Les personnalités interrogées ont des représentations politiques assez faibles, et leur enthousiasme pour condamner la politique du bloc BAO en Europe couvrant implicitement d’une certaine appréciation légaliste la procédure des référendums en Ukraine indique bien qu’elles ont la sensation que cette position politique peut renforcer leur position dans la perspective du référendum écossais. Les personnalités plus représentatives (du Système) montrent, elles, suffisamment de prudence et de gêne, par rapport au discours-Système antirusse et anti-référendum-de-Crimée qu'elles sont obligées d'endosser, pour renforcer encore cette idée que l’évocation de la crise ukrainienne et de la position anti-référendum qui va avec dans la politique-Système porte des effets potentiels très négatifs par rapport aux perspectives écossaises. Tous ont bien la sensation que, malgré les différences de situations, la cause des référendums en Ukraine n’est pas loin de celle du référendum écossais, et le droit de sécession ou de proclamation d’indépendance avec, et que par conséquent il faudrait peu de choses pour que le débat sur la crise ukrainienne et la politique-Système du bloc BAO devienne un débat intérieur écossais directement en corrélation avec le référendum de septembre.

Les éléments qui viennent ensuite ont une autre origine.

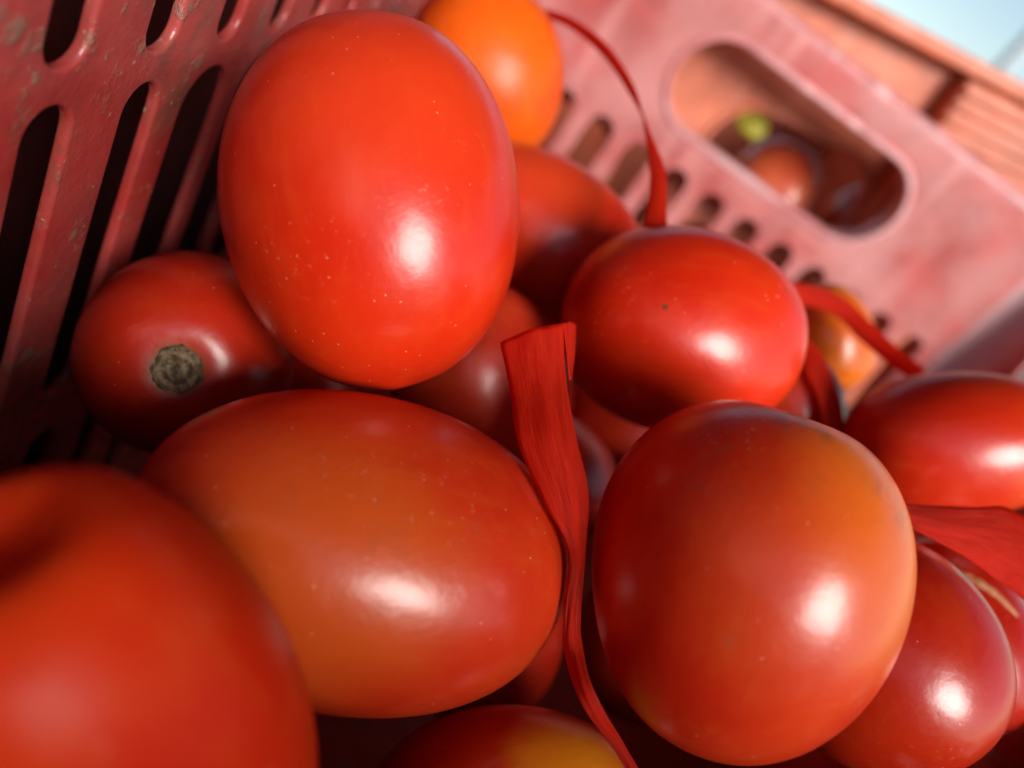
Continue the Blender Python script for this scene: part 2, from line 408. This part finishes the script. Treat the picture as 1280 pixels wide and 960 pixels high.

Il s’agit d’une sensation très forte de la fragilité des situations au niveau de la communication. Les Russes ont bien senti cela, comme on le voit avec leurs réactions et leurs initiatives diverses de communication. La question est bien de savoir dans quelle mesure, telle déclaration, telle prise de position, tel développement en Ukraine pourrait brusquement faire basculer le référendum écossais dans une sorte de “cause commune” avec les référendums ukrainiens, assimilant alors la politique-Système standard des pays du bloc BAO, dont le Royaume-Uni, à une entreprise de communication avec la potentialité de dénier toute légalité à la démarche d’autodétermination qu’implique l’idée du référendum, privant la “nation écossaise” de sa liberté de choix. La fragilité structurelle éclatante de l’Ukraine qui n’a jamais su affirmer sa souveraineté depuis son indépendance, cela mis en évidence par la crise, semble posséder le potentiel de mettre à son tour en évidence la fragilité structurelle des pays du bloc BAO, cela mis en évidence à son tour par la perte de souveraineté de ces pays touchés par la globalisation, par la dissolution des pouvoirs politiques, par l’affirmation des puissances d’argent transnationales, par l’homogénéisation de la politique en une politique-Système commune. (Voir les arguments passionnées de l’écologiste Maggie Chapman, faisant de la politique du bloc BAO en Ukraine une politique de l’ultra-capitalisme mondialisé, des 1% contre les 99%.) Dans ce cas, de même que l’accusation d’illégalité de la sécession de la Crimée se trouve dramatiquement affaiblie par la souveraineté agonisante de l’Ukraine, l’affirmation de la nécessité pour l’Ecosse de rester dans le cadre britannique se trouve tout aussi dramatiquement affaiblie par la même pente de dissolution suivie par le principe de souveraineté pour le Royaume-Uni.